The system uses digital twin technology – a virtual replica of every stadium. Everything is fed into a central AI dashboard. The system predicts bottlenecks, optimises schedules, and alerts staff to potential issues before they happen. Edge computing units at each stadium handle real-time tasks that can’t wait for the cloud, while the central hub in Miami coordinates the bigger picture.
In a way, the operating system of this World Cup is AI. And most of us don’t even know that.
AI As The Invisible Coach
Even the players are not exempt from AI. Teams are using wearable devices that collect player data like heart rate, blood oxygen, muscle activity, sprint distance, high-speed runs, and fatigue levels. The data feeds into AI models that predict injury risk and recommend training adjustments.
Remember the scans of players to generate their 3D digital model? That model isn’t just for offside calls; it’s also used for performance analysis, tracking player movement, positioning, and tactical execution on a level of detail that was impossible just four years ago.

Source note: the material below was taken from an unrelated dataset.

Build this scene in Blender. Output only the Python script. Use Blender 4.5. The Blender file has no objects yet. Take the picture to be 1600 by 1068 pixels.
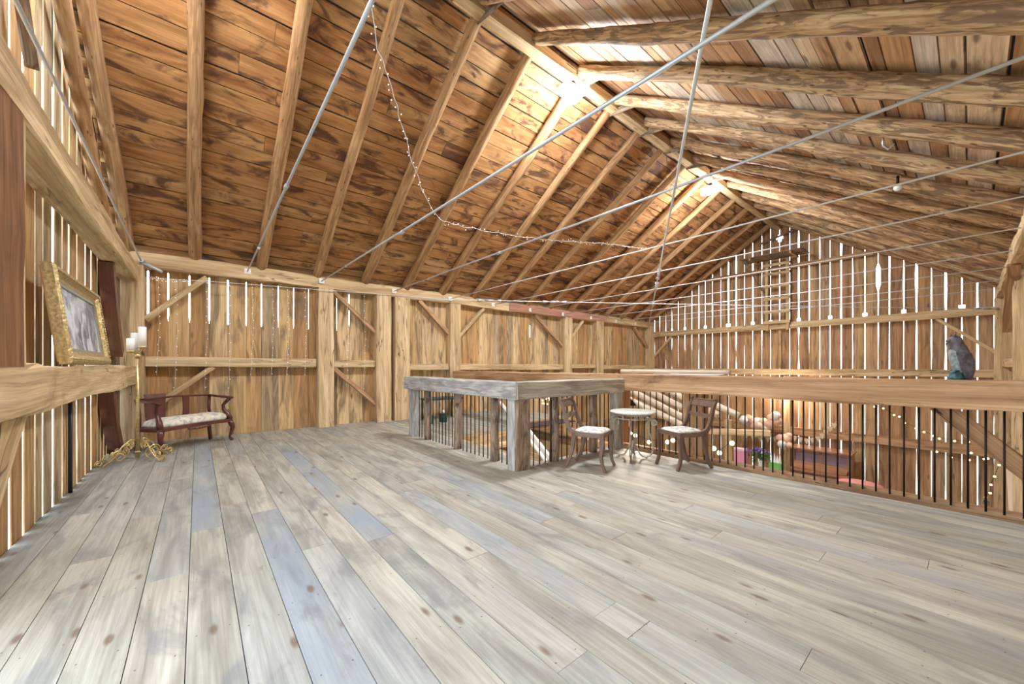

The Great Debate: Has AI Killed The Beautiful Game?:
All this tech has made the 2026 World Cup more accurate, more transparent, and more data-driven than any in history. But it’s also sparked a debate about what football is supposed to be. Some who favour it want the game to be fair and prevent episodes like the infamous ‘hand of God’ or ghost goals; others say football is beautiful precisely because it is imperfect, because a ‘hand of God’ or ‘ghost goal’ controversy will have fans argue about it for decades. They say so much tech is ruining the game.

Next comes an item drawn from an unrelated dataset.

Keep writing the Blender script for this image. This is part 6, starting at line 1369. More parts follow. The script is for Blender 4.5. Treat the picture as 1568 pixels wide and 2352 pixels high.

Yet, in this tournament, AI has been in the driver’s seat, officiating if goals count, if players are offside by a hair or a toe, deciding training and access to information to beat a better team. In the Argentina vs Egypt match it made a call that changed the course of the tournament. Whether you think it was the right call or meant to favour Argentina, one thing is clear: AI is no longer a sideshow at the World Cup. It’s the main event. Football just happens to be played alongside.